Question #98a64

1 Answer
Jan 25, 2015

There is no definitive method of telling whether a compound is an oxidant or a reductant by looking at its molecular formula.

The earlier definition for oxidation involved the gain of oxygen and/or the removal of hydrogen. You might, therefore, expect compounds that contain oxygen to be good oxidising agents.

This is true for say, #H_2O_2# and #KClO_3# but it is certainly not general. #CH_3CHO# is actually a reducing agent.

The general definition for oxidation is the loss of electrons so you might expect species with a positive centre to be good oxidisers.

This is true for species such as #MnO_4^-# (MnVII) and #CrO_4^(2-)# Cr(VI) which are strongly oxidising in acidic conditions.

However #Cl_2# and #F_2# are very powerfully oxidising, yet they are in a zero oxidation state and contain no oxygen.

This can be accounted for by the strong attraction their nuclei have for incoming electrons and the benefit of exchange energy stability acquired by achieving a full #p^6# sub - shell when they form a halide ion.

You could apply the same reasoning when looking at reducing agents. Reduction is gain of electrons so you might expect electropositive metals such as sodium and magnesium to be good reducing agents - and you would be correct.

However, you can't tell that #S_2O_3^(2-)# is a reducing agent just by looking at its formula.

The ability to oxidise or reduce, like many properties in chemistry, lies on a continuum and is relative.

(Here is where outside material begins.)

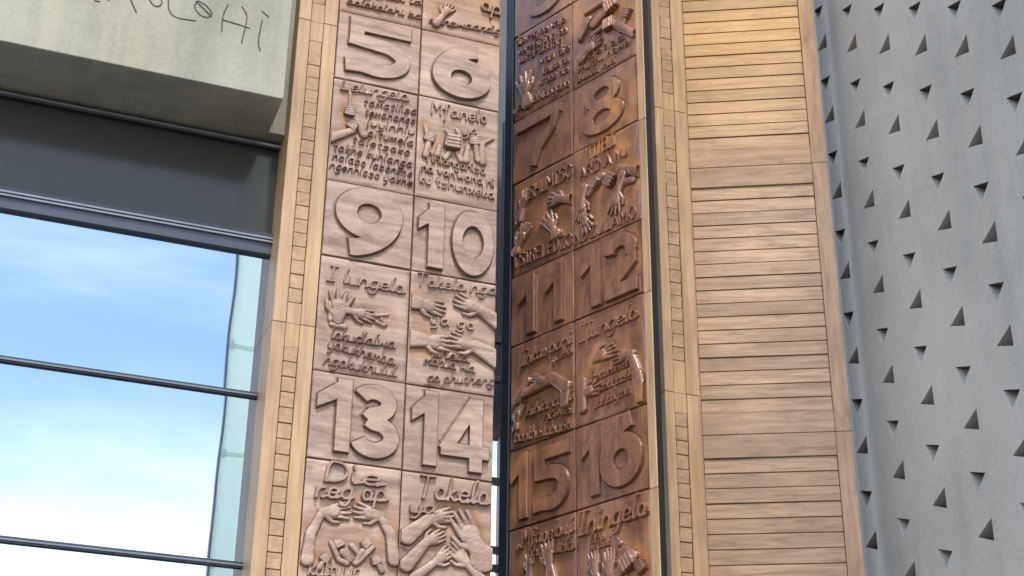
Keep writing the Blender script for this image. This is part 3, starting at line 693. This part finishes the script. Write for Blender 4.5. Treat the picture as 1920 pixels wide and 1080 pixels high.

The best way to assess whether a species will be a good oxidiser or reducer is to consult a table of Standard Electrode Potentials (#E^0#). Here is the link:
http://en.wikipedia.org/wiki/Standard_electrode_potential_(data_page)

I won't go into how they are measured here but when they are listed negative to positive you find the most powerful oxidising agents to be at the bottom left of the table and the most powerful reducing agents to at the top right.

These values can be used to predict whether a redox reaction is feasible.

I won't go into that here as this answer is getting a bit long. If you want more on how you would do this I am happy to answer if you post a separate question.